Cast shadows in augmented reality systems

Augmented Reality (AR) systems insert graphics objects into the images of real scenes. Geometric and photometric consistency has to be achieved to make AR systems effective and bring photorealism to the augmented graphics. Particularly, global illumination effects between the graphics objects and scene objects need to be simulated. This thesis investigates ways to improve AR rendering by creating cast shadows between the real and graphics objects. This requires knowledge about the scene lighting and the scene structure. We first give novel methods of recovering the light sources from the input images. For indoor scenes, we take advantage of scene regularities such as parallel and orthogonal walls.
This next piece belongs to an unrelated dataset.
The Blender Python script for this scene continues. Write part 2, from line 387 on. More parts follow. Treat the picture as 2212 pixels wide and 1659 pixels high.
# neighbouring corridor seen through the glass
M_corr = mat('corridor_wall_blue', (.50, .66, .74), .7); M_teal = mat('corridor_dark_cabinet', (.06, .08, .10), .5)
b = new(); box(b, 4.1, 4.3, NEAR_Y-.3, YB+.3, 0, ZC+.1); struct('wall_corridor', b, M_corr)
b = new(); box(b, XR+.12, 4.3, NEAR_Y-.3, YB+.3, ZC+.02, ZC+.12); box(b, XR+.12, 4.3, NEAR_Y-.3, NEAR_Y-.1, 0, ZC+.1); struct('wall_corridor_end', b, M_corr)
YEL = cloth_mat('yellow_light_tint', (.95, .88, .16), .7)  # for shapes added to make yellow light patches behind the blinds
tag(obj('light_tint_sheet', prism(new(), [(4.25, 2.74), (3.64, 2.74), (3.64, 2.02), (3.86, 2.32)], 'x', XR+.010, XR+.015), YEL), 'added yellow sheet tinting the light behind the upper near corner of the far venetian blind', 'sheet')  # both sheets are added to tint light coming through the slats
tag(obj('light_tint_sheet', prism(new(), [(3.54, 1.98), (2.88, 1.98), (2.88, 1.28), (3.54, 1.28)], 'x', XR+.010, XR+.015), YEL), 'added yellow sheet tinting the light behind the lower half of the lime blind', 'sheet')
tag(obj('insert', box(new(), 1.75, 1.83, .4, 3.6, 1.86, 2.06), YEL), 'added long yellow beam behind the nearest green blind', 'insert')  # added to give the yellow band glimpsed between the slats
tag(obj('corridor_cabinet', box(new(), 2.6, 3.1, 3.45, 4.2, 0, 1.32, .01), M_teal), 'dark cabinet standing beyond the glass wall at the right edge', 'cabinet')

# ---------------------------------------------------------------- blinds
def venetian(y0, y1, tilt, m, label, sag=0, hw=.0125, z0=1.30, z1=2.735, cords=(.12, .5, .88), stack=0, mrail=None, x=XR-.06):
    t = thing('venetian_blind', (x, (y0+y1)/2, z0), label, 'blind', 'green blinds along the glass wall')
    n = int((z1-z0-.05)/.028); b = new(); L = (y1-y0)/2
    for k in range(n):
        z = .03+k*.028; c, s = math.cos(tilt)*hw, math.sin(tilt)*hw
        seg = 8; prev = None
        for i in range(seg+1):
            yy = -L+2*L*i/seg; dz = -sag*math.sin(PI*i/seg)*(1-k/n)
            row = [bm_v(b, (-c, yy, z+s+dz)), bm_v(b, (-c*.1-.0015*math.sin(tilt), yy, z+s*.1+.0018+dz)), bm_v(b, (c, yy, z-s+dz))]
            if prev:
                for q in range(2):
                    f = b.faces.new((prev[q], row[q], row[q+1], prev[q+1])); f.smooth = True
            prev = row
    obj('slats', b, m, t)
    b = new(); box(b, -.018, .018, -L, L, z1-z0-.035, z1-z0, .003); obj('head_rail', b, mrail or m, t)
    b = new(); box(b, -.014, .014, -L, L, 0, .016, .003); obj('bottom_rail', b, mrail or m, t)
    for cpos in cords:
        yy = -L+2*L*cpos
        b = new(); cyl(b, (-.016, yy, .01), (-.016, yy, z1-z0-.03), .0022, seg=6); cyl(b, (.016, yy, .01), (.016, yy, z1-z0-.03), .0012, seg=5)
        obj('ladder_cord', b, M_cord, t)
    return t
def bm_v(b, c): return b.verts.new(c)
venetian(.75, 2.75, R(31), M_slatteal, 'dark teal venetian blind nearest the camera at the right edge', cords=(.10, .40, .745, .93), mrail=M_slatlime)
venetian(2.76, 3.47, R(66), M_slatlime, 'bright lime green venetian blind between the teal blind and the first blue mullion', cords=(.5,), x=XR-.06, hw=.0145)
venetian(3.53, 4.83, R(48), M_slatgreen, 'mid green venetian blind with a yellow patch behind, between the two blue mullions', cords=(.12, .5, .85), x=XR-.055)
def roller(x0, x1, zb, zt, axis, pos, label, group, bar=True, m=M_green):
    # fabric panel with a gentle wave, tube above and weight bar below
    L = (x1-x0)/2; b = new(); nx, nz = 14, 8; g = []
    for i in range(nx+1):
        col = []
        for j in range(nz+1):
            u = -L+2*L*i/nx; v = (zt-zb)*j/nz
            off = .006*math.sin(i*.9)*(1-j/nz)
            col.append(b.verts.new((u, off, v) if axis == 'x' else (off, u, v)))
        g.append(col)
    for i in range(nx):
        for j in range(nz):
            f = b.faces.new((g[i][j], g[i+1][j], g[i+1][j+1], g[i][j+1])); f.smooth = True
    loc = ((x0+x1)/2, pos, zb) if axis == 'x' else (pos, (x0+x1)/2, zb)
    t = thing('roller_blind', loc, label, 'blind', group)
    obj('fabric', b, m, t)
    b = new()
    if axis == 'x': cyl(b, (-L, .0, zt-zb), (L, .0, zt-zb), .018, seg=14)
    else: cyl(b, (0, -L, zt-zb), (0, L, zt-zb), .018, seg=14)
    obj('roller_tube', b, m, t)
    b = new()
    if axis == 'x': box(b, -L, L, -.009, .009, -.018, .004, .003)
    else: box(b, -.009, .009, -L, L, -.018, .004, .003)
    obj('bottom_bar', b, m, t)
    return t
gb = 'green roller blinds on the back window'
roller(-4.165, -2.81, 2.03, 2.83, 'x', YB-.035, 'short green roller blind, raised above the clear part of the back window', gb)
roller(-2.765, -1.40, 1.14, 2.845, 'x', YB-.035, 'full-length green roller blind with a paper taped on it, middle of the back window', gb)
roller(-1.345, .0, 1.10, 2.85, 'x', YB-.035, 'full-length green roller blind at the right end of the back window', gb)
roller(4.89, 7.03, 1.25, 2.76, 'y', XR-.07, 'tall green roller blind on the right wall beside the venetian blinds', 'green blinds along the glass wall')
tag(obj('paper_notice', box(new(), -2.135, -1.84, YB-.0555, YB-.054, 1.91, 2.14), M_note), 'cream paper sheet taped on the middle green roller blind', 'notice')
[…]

For outdoor scenes and indoor scenes where the lights can be approximated by a directional light source, we show a method of finding the light source from cast shadows present in the real scene. Besides the light source structure, we also need to know the 3D structure of the scene so that we can render the shadow cast on a real object by a graphics object. Using spheres as primitives, we develop an algorithm to approximate the shape of the scene objects from multiple silhouettes. With all the above components, one can build an AR system that infers necessary information of the scene from shadows and inserts graphics object with convincing shadows. To justify our endeavor in terms of shadows being important in human spatial perception, we investigate shadow perceptions in the context of cue integration.